The “social norms approach premise is that perceptions are very important in motivating human behavior, and those perceptions can be real or false, and research has repeatedly shown that in the context of college drinking,” Turner said. “College students tend to overestimate the quantity and frequency that their peers drink.”
Turner also said the study suggested that, in reality, many students actually have more moderate drinking behaviors than they perceive as the “norm”.
Perkins noted students want to behave in accordance with perceived norms.
“Students tend to think there are more students drinking than are actually the case,” Perkins said. “There may be students who are ambivalent but they get pulled into doing it because they think they’re like everybody else. We’re trying to find what the actual norms are.”
The study, according to Bauerle, collected data from random and anonymous student surveys between 2001 and 2006. These surveys asked students questions to determine the “norms” when it comes to individual student drinking behavior. Researchers also sought to discover what students believed the normal drinking behaviors of their peers are.
“From that survey information we get what the norms are at the University,” Bauerle said. “At the same time we also obtain what the perceptions are, meaning what students think their peers are doing versus what they’re actually doing.”
Perkins also said the University study found that, by informing students of the true, more moderate behaviors of their peers, students would be less likely to engage in high-risk, drinking behavior.

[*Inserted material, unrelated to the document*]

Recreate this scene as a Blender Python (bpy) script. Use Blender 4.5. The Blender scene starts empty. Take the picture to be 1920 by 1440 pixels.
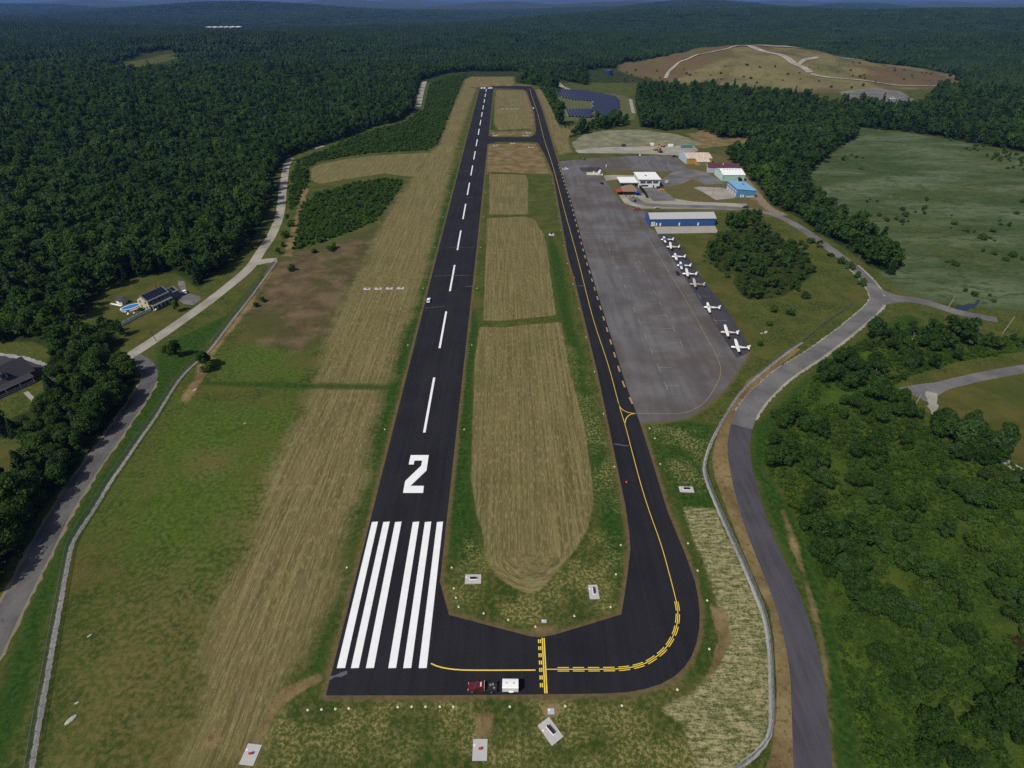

In 1999, University researchers launched a social norms marketing campaign to better inform students of these true drinking norms. The campaign includes putting information on posters around Grounds, creating “stall-seat journals” for University bathrooms and hosting informative on-Grounds events in an attempt to correctly inform the student body about the actual, more moderate, norms.
“People who had seen a campaign poster had a lower chance of experiencing negative consequence as a result of drinking.” Bauerle said. “Our ultimate conclusion that we talked about in study was that students who were exposed to [the] campaign had a lower risk of having a high [blood alcohol content]; they had a much lower risk of negative consequences.”
Bauerle noted that some of the possible negative alchohol-related consequences include missing a class because of drinking, having a hangover, forgetting something, getting into a fight, driving after drinking, having unprotected sex and going to the emergency room.
Perkins added that while social norms research is commonly thought of an alternative strategy, this latest study shows it may be effective in terms of understanding and helping control student drinking behavior.  
“Traditionally, people just try to educate students on the effects of alcohol, and that has no result in reducing problems,” Perkins said, “That doesn’t change students’ behavior because they’re much too influenced by peers.”
Currently, the study’s researchers are seeking to put their findings to work. They said they have been working with other universities across the nation to use social norms research and marketing in an effort to scale back excessive drinking and alcohol-related injuries.